The Russian masses may and do grumble about shortages and other difficulties, but there is no sign they are horrified, alarmed or even disapproving at the sight of “removals” of recalcitrant peasants . . .

They accept the Bolshevist explanation that “class enemies” must be defeated and made powerless, and, as far as this writer can see, they accept it readily as a natural and indeed excellent thing.

Thus, Westerners, free men as defined by the Magna Carta, the Rights of Man, the Constitution, the Bill of Rights, and the American Way (even though Duranty himself was English), capitulated to the totalitarian machine. They listened to and amplified the agitprop of the “Bolsheviki” and the nomenklatura (priviledged bureaucracy). When it came time to face the Terror Famine, they preferred to construct their own, pre-Orwell memory hole to rid themselves of the truth.

It is an extraordinarily wide press conspiracy that Lyons goes on to describe, all of it designed to undermine the veracity of one man, one outlier, a lone truth teller who came, who saw, who reported—and, most important, made headlines. This singular person was twenty-seven-year-old Gareth Jones, a brilliant, Russian-speaking, Welsh journalist who had served as David Lloyd George’s secretary, and whose initial, attention-grabbing statements to the press on reaching Germany, after extensively debriefing his journalistic colleagues in Moscow and completing a secret trek through the starving areas of the USSR, brought the famine into the light. Exposure. His sensational report was carried in many newspapers including The New York Evening Post, The London Evening Standard, and The Manchester Guardian, where another, ultimately more enduringly famous truth teller, Malcolm Muggeridge, had just published several mainly overlooked articles about the state-organized mass starvation in progress.

“Everywhere was the cry, There is no bread.
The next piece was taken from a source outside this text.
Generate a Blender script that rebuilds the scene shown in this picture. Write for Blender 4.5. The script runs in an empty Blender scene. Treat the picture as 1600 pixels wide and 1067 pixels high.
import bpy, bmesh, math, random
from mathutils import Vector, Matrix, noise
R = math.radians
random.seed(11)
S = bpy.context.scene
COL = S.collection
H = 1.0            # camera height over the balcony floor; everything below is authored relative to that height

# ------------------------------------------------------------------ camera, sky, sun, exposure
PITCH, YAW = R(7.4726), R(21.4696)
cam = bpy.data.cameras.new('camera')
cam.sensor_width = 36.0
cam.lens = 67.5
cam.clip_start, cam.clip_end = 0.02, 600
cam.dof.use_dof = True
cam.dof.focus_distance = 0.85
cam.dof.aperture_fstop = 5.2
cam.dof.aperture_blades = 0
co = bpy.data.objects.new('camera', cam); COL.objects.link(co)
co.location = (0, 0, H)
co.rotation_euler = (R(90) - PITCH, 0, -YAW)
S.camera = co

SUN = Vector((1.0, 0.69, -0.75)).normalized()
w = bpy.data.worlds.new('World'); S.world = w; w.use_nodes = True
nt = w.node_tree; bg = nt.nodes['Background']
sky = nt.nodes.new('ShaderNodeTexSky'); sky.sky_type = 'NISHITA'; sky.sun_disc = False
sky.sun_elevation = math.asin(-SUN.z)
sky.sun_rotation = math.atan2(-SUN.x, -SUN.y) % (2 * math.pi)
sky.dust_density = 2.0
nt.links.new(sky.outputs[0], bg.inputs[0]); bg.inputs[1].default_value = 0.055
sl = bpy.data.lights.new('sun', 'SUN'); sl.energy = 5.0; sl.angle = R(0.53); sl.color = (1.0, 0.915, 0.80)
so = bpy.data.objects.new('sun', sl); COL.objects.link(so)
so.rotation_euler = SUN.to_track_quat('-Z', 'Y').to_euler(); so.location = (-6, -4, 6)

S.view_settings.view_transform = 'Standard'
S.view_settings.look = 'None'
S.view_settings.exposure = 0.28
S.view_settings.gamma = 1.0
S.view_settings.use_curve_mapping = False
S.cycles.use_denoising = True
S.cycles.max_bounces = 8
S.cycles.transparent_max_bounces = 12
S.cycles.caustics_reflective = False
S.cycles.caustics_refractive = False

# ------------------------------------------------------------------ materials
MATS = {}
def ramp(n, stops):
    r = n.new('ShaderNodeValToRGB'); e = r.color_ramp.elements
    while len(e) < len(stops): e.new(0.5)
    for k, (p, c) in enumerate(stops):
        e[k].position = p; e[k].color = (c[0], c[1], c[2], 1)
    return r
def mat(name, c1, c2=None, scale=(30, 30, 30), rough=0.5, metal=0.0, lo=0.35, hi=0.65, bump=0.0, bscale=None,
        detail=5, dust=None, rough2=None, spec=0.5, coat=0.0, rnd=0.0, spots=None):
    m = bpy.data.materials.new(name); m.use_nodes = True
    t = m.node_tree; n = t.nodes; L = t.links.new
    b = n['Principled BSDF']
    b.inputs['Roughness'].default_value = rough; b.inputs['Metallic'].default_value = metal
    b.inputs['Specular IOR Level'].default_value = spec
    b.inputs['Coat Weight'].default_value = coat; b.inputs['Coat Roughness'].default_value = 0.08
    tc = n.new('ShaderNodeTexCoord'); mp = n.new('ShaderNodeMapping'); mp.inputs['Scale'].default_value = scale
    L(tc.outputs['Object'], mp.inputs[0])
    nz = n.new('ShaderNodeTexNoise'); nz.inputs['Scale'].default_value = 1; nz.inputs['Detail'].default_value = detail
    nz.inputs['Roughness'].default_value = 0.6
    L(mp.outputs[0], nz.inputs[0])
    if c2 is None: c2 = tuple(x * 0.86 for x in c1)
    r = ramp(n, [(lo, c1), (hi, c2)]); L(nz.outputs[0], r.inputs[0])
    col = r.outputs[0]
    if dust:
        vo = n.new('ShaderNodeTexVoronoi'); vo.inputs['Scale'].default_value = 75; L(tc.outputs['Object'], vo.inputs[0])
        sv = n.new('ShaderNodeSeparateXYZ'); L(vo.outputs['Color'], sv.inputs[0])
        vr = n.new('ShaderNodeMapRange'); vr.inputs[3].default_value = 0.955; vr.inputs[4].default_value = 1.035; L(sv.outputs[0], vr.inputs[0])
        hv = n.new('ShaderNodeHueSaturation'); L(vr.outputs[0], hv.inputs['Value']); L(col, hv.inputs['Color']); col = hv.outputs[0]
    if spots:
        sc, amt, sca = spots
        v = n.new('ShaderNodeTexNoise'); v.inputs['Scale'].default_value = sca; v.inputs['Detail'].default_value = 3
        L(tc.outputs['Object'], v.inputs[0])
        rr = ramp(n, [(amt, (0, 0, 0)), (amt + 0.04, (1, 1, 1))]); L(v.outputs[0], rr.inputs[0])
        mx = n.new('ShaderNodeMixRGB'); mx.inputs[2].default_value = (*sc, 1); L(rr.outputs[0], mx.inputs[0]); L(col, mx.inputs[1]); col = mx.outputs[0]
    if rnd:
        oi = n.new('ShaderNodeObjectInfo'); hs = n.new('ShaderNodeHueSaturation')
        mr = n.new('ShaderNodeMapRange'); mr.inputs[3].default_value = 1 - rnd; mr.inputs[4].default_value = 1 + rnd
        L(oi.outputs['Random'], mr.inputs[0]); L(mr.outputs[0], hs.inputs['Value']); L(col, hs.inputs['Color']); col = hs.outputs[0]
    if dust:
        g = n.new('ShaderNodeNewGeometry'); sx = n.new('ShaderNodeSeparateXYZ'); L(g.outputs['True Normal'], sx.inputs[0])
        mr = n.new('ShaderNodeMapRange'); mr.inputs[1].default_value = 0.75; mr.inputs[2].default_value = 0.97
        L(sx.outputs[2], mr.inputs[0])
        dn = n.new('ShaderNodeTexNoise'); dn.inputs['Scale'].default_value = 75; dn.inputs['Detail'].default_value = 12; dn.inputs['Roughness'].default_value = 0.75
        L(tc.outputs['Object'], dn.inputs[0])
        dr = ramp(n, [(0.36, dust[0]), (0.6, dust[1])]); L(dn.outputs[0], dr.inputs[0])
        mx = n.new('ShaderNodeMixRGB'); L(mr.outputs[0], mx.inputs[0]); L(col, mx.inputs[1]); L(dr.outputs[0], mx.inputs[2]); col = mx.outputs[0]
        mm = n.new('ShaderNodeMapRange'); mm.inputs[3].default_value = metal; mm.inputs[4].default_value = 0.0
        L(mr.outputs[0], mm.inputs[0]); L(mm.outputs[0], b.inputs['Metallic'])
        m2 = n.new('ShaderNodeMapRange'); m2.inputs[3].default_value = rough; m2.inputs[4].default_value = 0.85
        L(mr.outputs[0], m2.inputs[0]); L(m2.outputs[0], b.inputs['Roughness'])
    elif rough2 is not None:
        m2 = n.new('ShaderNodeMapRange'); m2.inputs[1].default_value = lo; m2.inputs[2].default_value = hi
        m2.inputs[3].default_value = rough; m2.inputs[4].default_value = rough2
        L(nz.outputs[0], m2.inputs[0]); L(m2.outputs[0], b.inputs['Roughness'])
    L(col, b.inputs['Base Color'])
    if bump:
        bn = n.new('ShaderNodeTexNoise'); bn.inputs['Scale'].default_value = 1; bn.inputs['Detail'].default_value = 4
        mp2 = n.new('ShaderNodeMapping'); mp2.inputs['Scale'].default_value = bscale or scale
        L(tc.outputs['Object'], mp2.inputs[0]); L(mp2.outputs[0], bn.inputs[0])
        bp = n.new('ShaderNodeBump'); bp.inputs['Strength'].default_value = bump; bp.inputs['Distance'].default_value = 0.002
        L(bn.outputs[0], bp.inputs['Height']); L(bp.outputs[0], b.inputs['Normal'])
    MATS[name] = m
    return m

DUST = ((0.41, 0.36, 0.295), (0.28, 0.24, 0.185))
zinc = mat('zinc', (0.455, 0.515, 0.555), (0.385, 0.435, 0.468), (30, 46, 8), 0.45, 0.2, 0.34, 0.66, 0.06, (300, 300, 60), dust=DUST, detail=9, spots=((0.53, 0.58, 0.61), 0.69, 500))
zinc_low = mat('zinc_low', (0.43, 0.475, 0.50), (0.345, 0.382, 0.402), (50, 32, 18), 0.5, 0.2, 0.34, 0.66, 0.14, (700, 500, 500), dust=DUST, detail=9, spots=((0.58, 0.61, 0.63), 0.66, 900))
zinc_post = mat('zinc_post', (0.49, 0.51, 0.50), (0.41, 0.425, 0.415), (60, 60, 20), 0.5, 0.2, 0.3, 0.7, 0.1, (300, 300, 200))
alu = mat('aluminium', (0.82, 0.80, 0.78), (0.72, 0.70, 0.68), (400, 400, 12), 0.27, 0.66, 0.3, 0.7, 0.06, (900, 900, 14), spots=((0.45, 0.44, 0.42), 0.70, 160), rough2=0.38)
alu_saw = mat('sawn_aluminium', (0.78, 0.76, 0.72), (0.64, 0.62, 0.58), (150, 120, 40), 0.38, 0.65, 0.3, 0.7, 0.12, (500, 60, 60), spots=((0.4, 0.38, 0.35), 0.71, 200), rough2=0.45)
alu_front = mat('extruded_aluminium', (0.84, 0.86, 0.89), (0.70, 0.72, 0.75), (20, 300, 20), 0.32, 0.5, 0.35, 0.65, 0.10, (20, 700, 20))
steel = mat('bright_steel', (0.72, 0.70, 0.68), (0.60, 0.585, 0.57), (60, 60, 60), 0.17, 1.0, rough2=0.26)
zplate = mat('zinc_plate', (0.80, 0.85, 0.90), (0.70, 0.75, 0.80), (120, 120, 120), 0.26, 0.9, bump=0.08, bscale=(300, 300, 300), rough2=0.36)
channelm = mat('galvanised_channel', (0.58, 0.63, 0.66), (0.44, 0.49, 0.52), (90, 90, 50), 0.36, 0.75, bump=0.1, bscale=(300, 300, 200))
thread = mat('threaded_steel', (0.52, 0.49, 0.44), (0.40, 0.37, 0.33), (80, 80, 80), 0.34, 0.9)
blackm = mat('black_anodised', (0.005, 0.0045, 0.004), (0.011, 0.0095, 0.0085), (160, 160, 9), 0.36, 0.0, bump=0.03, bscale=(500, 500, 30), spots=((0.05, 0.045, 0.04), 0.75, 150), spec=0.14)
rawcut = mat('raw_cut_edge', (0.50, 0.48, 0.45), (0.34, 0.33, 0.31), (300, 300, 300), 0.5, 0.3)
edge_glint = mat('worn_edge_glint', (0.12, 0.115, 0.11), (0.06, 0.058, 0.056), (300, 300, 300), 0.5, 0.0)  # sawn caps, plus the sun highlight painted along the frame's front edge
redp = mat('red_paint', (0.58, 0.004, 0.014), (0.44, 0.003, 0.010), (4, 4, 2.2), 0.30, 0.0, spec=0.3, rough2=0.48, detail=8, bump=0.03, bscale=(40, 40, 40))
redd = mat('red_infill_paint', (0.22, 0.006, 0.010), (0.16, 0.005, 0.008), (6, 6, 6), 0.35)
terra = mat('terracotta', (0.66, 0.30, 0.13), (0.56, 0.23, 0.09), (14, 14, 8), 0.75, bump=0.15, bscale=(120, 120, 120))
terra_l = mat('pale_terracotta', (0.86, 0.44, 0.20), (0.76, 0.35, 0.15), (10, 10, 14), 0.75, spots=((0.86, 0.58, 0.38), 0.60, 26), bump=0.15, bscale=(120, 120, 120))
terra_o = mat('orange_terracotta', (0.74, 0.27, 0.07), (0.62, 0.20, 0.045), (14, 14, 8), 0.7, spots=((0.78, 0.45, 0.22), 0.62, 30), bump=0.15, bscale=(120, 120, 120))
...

We are dying,” Jones told the world, which drove frantic editors back home to send a flurry of cables asking their Moscow correspondents why they couldn’t hear that same cry. “But the inquiries coincided with preparations under way for the trial of the British engineers,” Lyons explains, referring to the now-forgotten Metro-Vickers show trial that would see six British engineers convicted of espionage and ejected from the country. This, according to Lyons, became the correspondents’ over-riding concern because there was a “compelling professional necessity,” he writes, to remain on “friendly” terms with the censors, at least for the duration of the trial.

A paper-thin excuse, it would seem, but the cover-up organized to discredit Gareth Jones was airtight. Lyons writes, “Throwing down Jones was as unpleasant a chore as fell to any of us in years of juggling facts to please dictatorial regimes—but throw him down we did, unanimously and in almost identical formulas of equivocation.”
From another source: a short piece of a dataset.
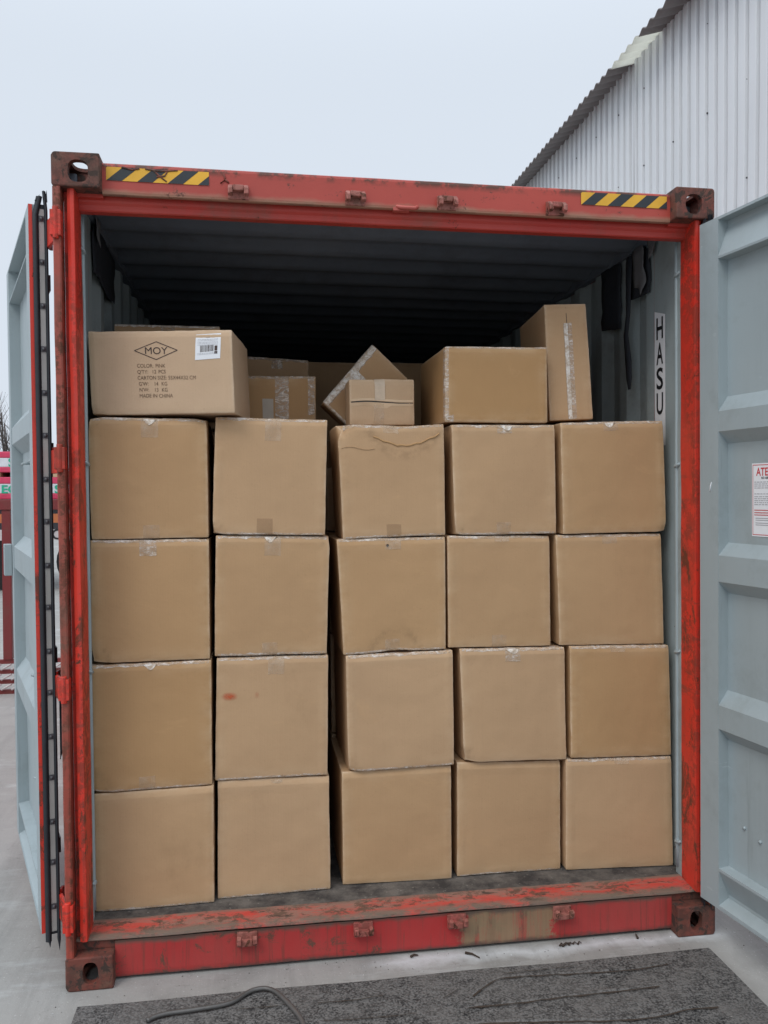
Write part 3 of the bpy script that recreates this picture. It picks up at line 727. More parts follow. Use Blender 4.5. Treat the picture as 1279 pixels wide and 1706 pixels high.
dr_left, FL = door((-1.316, .099), (-1.658, 1.096), 1.075, -1, 'open left container door seen along its black gasket')
HZ = [(2.6085, 2.696), (1.814, 1.8906), (1.020, 1.093), (.2126, .307)]
for z0, z1 in HZ:
    b = MB()
    c0 = FL((-.002, .064, 0)); c1 = Vector((-1.203, .004, 0)); dd = (c1 - c0); nn = Vector((-dd.y, dd.x, 0)).normalized() * .006
    q = [c0 - nn, c1 - nn, c1 + nn, c0 + nn]
    b.prism([(p.x, p.y) for p in q], z0 - (.012 if z0 > 1 else 0), z1 - .006, 'z')
    e_ = FL((.03, .078, 0)); q = [c0 - nn, c0 + nn, e_ + nn, e_ - nn]; b.prism([(p.x, p.y) for p in q], z0 - .01, z1 + .004, 'z')
    b.build('hinge_blade', M['red_bright'], dr_left, bevel=.003)
    b = MB(); b.box(-1.221, -1.185, -.010, .03, z0, z1); b.cyl((-1.203, -.004, (z0 + z1) / 2), .0105, z1 - z0 + .02, 'z', 12)
    edge_attr(b.build('hinge_lug', M['red_bright'], BOX, bevel=.003))
    b = MB(); b.box(1.185, 1.221, -.006, .03, z0, z1); b.build('hinge_lug', M['red_bright'], BOX, bevel=.003)
b = MB()   # torn flap of seal hanging behind the gasket
rows = [[(x, t, z) for x, t in ((.0, .073), (-.004, .073 + w_ * .5), (.0, .073 + w_))] for z, w_ in ((1.0, .002), (.99, .03), (.965, .036), (.93, .032), (.925, .014), (.86, .018), (.82, .012), (.78, .002))]
b.sheet(rows, True); fl_ = b.build('seal_flap', M['rubber'], dr_left, fn=FL); md = fl_.modifiers.new('t', 'SOLIDIFY'); md.thickness = .004
b = MB(); W_ = 1.075; b.box(W_ - .030, W_ + .030, -.034, -.001, 1.355, 1.50); b.build('overlap_plate', M['grey'], dr_left, bevel=.003, fn=FL)
for s_, z in ((.30, 1.86), (.62, 1.86), (.35, 1.02), (.25, .72), (.33, .62)):      # lashing studs on the door panel
    b = MB(); b.tube([(s_, .046, z), (s_, .022, z), (s_ + .03, .018, z - .004)], .006, 8); b.build('door_stud', M['grey'], dr_left, fn=FL)
for s_, z in ((.19, .50), (.27, .48), (.24, .275)):
    b = MB(); b.cyl((s_, .043, z), .006, .012, 'y', 8); b.build('door_stud', M['grey'], dr_right, fn=FR)

# notice on the right door
nb = MB(); nb.cur = 0; T_ = .0435
sx0, sx1, z0, z1 = .231, .43, 1.572, 1.832
def dq(b, s0, s1, z0, z1, t): b.add([(s0, t, z0), (s1, t, z0), (s1, t, z1), (s0, t, z1)], [(0, 1, 2, 3)])
OFF = -.0035
dq(nb, sx0, sx1, z0, z1, .0405)
nb.cur = 1
for a in ((sx0 + .004, sx1 - .004, z1 - .0075, z1 - .005), (sx0 + .004, sx1 - .004, z0 + .005, z0 + .0075), (sx0 + .004, sx0 + .0062, z0 + .0075, z1 - .0075), (sx1 - .0062, sx1 - .004, z0 + .0075, z1 - .0075)): dq(nb, *a, .0399)
vs, fs = text_mesh('ATENCION', .040, 'LEFT', .80, .0008)
nb.add([(sx0 + .022 + x, .0399, 1.788 + y) for x, y in vs], fs)
nb.cur = 2
vs, fs = text_mesh('NO ABRIR', .011, 'LEFT', .9, .0003)
nb.add([(sx0 + .046 + x, .0399, 1.776 + y) for x, y in vs], fs)
nb.cur = 3
rr = random.Random(3)
for z in (1.764, 1.757, 1.750, 1.743, 1.722, 1.712, 1.705, 1.698, 1.691, 1.684):
    s_ = sx0 + .012
    while s_ < sx1 - .02:
        l_ = rr.uniform(.006, .02); dq(nb, s_, min(s_ + l_, sx1 - .012), z, z + .0025, .0399); s_ += l_ + .003
nb.cur = 1
for z in (1.664, 1.655, 1.647): dq(nb, sx0 + .012, sx1 - .03, z, z + .003, .0399)
nb.cur = 3
for z in (1.636, 1.629, 1.619, 1.612): dq(nb, sx0 + .018, sx1 - .03, z, z + .0022, .0399)
o = nb.build('warning_notice', [M['label'], M['sticker_red'], M['lettering'], M['sticker_grey']], dr_right, fn=FR, fix=False)
b = MB(); b.tube([(.058, -.0006, 1.735), (.060, -.0008, 1.752), (.066, -.0006, 1.768)], .0035, 6, .001); b.build('paint_chip', M['label'], dr_right, fn=FR)

# ------------------------------------------------------------------ cartons
def hgrid(n, L, r):
    """sample positions along an edge of length L with extra lines in the rounded ends"""
    k = max(3, n); e_ = .024; inner = [r, r + .008, e_ - .002, e_ + .003] + [e_ + .003 + (L - 2 * e_ - .006) * i / k for i in range(1, k)] + [L - e_ - .003, L - e_ + .002, L - r - .008, L - r]
    return [0, r * .45] + inner + [L - r * .45, L]
class Carton:
    def __init__(s, q, depth=.5, seed=1, r=.006, amp=.006, dvec=None, crush=()):
        """q: front corners TL, TR, BR, BL in container coordinates"""
        s.q = [Vector(p) for p in q]; s.seed = seed; s.r = r; s.amp = amp; s.crush = crush
        s.w = ((s.q[1] - s.q[0]).length + (s.q[2] - s.q[3]).length) / 2; s.h = ((s.q[0] - s.q[3]).length + (s.q[1] - s.q[2]).length) / 2; s.d = depth
        ax = (s.q[1] - s.q[0] + s.q[2] - s.q[3]).normalized(); az = (s.q[0] - s.q[3] + s.q[1] - s.q[2]).normalized()
        s.ay = Vector(dvec).normalized() if dvec else az.cross(ax).normalized()
        s.c = sum(s.q, Vector()) / 4 + s.ay * depth / 2
    def P(s, p, off=0.0):
        """p in box space (0..w, 0..d, 0..h) on the un-rounded surface -> container space; also edge distance"""
        L = (s.w, s.d, s.h); r = s.r
        inn = Vector([min(max(p[i], r), L[i] - r) for i in range(3)]); dv = Vector(p) - inn
        if dv.length > 1e-9: n = dv.normalized(); x = inn + n * (r + off)
        else: x = Vector(p)
        u, v_, t = x.x / s.w, x.y, x.z / s.h
        # slack walls: panels bow, edges waver
        k = Vector((x.x * 5 + s.seed * 7.3, x.y * 5, x.z * 5 + s.seed * 3.1))
        sides = [min(x.x, s.w - x.x) / s.w, min(x.y, s.d - x.y) / s.d, min(x.z, s.h - x.z) / s.h]
        srt = sorted(sides); mid = min(1, srt[1] * 3.5)
        dn = (s.amp * .7 * noise.noise(k * .6) + .002) * mid
        wob = Vector((noise.noise(k * .7 + Vector((3, 0, 0))), noise.noise(k * .7 + Vector((0, 9, 0))), noise.noise(k * .7 + Vector((0, 0, 17))))) * s.amp * .34
        fine = Vector((noise.noise(k * 4 + Vector((3, 0, 0))), noise.noise(k * 4 + Vector((0, 9, 0))), noise.noise(k * 4 + Vector((0, 0, 17))))) * s.amp * .20
        n_ = Vector((0, 0, 0))
        i = sides.index(srt[0]); n_[i] = -1 if (x[i] < L[i] / 2) else 1
        dsp = n_ * dn + wob + fine
        for (cx_, cy_, cz_, rad, am) in s.crush:
            dd = (Vector((x.x / s.w, x.y / s.d, x.z / s.h)) - Vector((cx_, cy_, cz_))).length / rad
            if dd < 1: dsp += (Vector((.5, .5, .5)) - Vector((cx_, cy_, cz_))).normalized() * am * (1 - dd) ** 1.3 * (1 + .5 * noise.noise(k * 6))
        if s.h > .12 and s.w > .12:      # scored folds: the panel tips back along its edges
            fr_ = max(0.0, 1 - x.y / .05)
            top_ = min(1.0, max(0.0, (x.z - (s.h - .024)) / .024)); bot_ = min(1.0, max(0.0, (.018 - x.z) / .018)); lf_ = min(1.0, max(0.0, (.020 - min(x.x, s.w - x.x)) / .020))
            dsp.y += fr_ * ((.0060 * top_ + .0020 * bot_) * (1 + .5 * noise.noise(k * 1.5)) + .0018 * lf_)
            rg_ = math.exp(-((x.z - (s.h - .024)) / .004) ** 2) + .7 * math.exp(-((min(x.x, s.w - x.x) - .020) / .004) ** 2)
            dsp.y -= fr_ * .0014 * rg_ * max(0, .6 + noise.noise(k * 2)) * 1.7
            dsp.z -= max(0.0, 1 - abs(s.h - x.z) / .02) * .003 * max(0, noise.noise(k * 3))
        f = (s.q[3] * (1 - u) + s.q[2] * u) * (1 - t) + (s.q[0] * (1 - u) + s.q[1] * u) * t
        ax = (s.q[1] - s.q[0]).normalized(); az = (s.q[0] - s.q[3]).normalized()
        return f + s.ay * v_ + ax * dsp.x + s.ay * dsp.y + az * dsp.z
    def body(s, name, mat, detail=(12, 8, 12)):
        X, Y, Z = hgrid(detail[0], s.w, s.r), hgrid(detail[1], s.d, s.r), hgrid(detail[2], s.h, s.r)
        b = MB(); raw = []
        def face(A, B, fn):
            rows = [[fn(a, c) for c in B] for a in A]; raw.extend(p for r_ in rows for p in r_); b.sheet([[s.P(p) for p in r_] for r_ in rows], True)
        face(X, Z, lambda a, c: (a, 0, c)); face(X, Z, lambda a, c: (a, s.d, c))
        face(Y, Z, lambda a, c: (0, a, c)); face(Y, Z, lambda a, c: (s.w, a, c))
        face(X, Y, lambda a, c: (a, c, 0)); face(X, Y, lambda a, c: (a, c, s.h))
        me = bpy.data.meshes.new(name)
        loc = s.c.copy(); loc.x += SH * loc.z
        vs = [Vector((p[0] + SH * p[2], p[1], p[2])) - loc for p in b.v]
        me.from_pydata(vs, [], b.f); me.materials.append(mat)
        for p in me.polygons: p.use_smooth = True
        e = []; cr = []
        for p in raw:
            d_ = sorted([min(p[0], s.w - p[0]), min(p[1], s.d - p[1]), min(p[2], s.h - p[2])]); e.append(max(0.0, 1 - d_[1] / (s.r * 1.6)))
            c_ = 0
            for (cx_, cy_, cz_, rad, am) in s.crush:
                dd = (Vector((p[0] / s.w, p[1] / s.d, p[2] / s.h)) - Vector((cx_, cy_, cz_))).length / rad; c_ = max(c_, .6 * max(0, 1 - abs(dd - .8) * 6))
            cr.append(c_)
        a = me.attributes.new('edge', 'FLOAT', 'POINT'); a.data.foreach_set('value', e)
        a = me.attributes.new('near', 'FLOAT', 'POINT'); a.data.foreach_set('value', [max(0.0, 1 - sorted([min(p[0], s.w - p[0]), min(p[1], s.d - p[1]), min(p[2], s.h - p[2])])[1] / .055) for p in raw])
        a = me.attributes.new('crush', 'FLOAT', 'POINT'); a.data.foreach_set('value', cr)
        bm = bmesh.new(); bm.from_mesh(me); bmesh.ops.remove_doubles(bm, verts=bm.verts, dist=1e-5); bmesh.ops.recalc_face_normals(bm, faces=bm.faces); bm.to_mesh(me); bm.free()
        o = bpy.data.objects.new(name, me); COL.objects.link(o); o.location = loc; s.o = o; return o
    def child(s, name, b, mat, smooth=True):
        """b's vertices are given in container space already"""
        me = bpy.data.meshes.new(name); loc = s.o.location
        me.from_pydata([Vector((p[0] + SH * p[2], p[1], p[2])) - loc for p in b.v], [], b.f)
        for m in (mat if isinstance(mat, (list, tuple)) else [mat]): me.materials.append(m)
        for p, k in zip(me.polygons, b.mi): p.use_smooth = smooth; p.material_index = k
        o = bpy.data.objects.new(name, me); COL.objects.link(o); o.parent = s.o; return o
    def strip(s, name, mat, path, u0, u1, axis='z', off=.0012, n=14, ragged=.0):
        """tape following `path`: list of box-space (y,z) for axis z strips whose width runs in x, or (x,y) when width runs in z"""
        rows = []
        pts = []
        for a, c in zip(path[:-1], path[1:]):
            m = max(2, int(math.dist(a, c) / .012)); pts += [(a[0] + (c[0] - a[0]) * k / m, a[1] + (c[1] - a[1]) * k / m) for k in range(m)]
        pts.append(path[-1]); b = MB()
        m = max(2, int((u1 - u0) / .02))
        for i, p in enumerate(pts):
            r_ = []
            for j in range(m + 1):
                u = u0 + (u1 - u0) * j / m
                rg = ragged * noise.noise(Vector((u * 40, s.seed, i * .0))) if i in (0, len(pts) - 1) else 0
                if axis == 'z': q = (u, p[0], p[1] + rg)
                else: q = (p[0] + rg, p[1], u)
                kk = .0012 * abs(noise.noise(Vector((u * 60, i * .7, s.seed))))
                r_.append(s.P(q, off + kk) if min(q[1], s.d - q[1]) > 1e-6 or True else None)
            rows.append(r_)
        b.sheet(rows, True); return s.child(name, b, mat)
    def front(s, p, off=.0012):       # point on the front face (x, z) -> container space, pushed outward
        return s.P((p[0], 0, p[1])) - s.ay * off
    def flat(s, name, mat, polys, off=.0012, smooth=False, child=True, b=None, cur=0):
        b = b or MB(); b.cur = cur
        for vs, fs in polys: b.add([s.front(v, off) for v in vs], fs)
        return s.child(name, b, mat, smooth) if child else b
def rect(x0, x1, z0, z1, n=4):
    vs = [(x0 + (x1 - x0) * i / n, z0 + (z1 - z0) * j / n) for j in range(n + 1) for i in range(n + 1)]
    return vs, [(j * (n + 1) + i, j * (n + 1) + i + 1, (j + 1) * (n + 1) + i + 1, (j + 1) * (n + 1) + i) for j in range(n) for i in range(n)]
def lines(pts, w_):
    vs = []; fs = []
    for a, c in zip(pts[:-1], pts[1:]):
        d = Vector((c[0] - a[0], c[1] - a[1])).normalized(); n = Vector((-d.y, d.x)) * w_ / 2; k = len(vs)
        vs += [(a[0] - n.x, a[1] - n.y), (c[0] - n.x, c[1] - n.y), (c[0] + n.x, c[1] + n.y), (a[0] + n.x, a[1] + n.y)]; fs.append((k, k + 1, k + 2, k + 3))
    return vs, fs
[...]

Like a scene out of Comrade X—a classic romantic comedy starring Clark Gable and Hedy Lamarr set amid the Moscow press corps (which, believe it or not, packs grim elements of truth about the Soviet regime, no doubt to Dalton Trumbo’s consternation)—the real-life correspondents gathered in one reporter’s Moscow hotel room one evening in the spring of 1933. There, chief censor Comrade Umansky, “the soul of graciousness,” Lyons writes ironically, joined them. Due to the upcoming British engineers’ trial, incredibly, Umansky had leverage over the correspondents’ famine coverage, or so the men believed—or so they wanted to believe. Indeed, in Lyons’s eyes, “it would have been professional suicide to make an issue of the famine at this particular point.” So, he writes, through “much bargaining in a spirit of gentlemanly give-and-take . . . a formula of denial” was worked out among them.

“We admitted enough to soothe our consciences, but in roundabout phrases that dismissed Jones as a liar. The filthy business having been disposed of, someone ordered vodka and zakuski [hors d’oeuvres], Umansky joined the celebration, and the party did not break up until the early morning hours.”

We remember Duranty as a singular liar. But he had plenty of company without which he couldn’t have survived.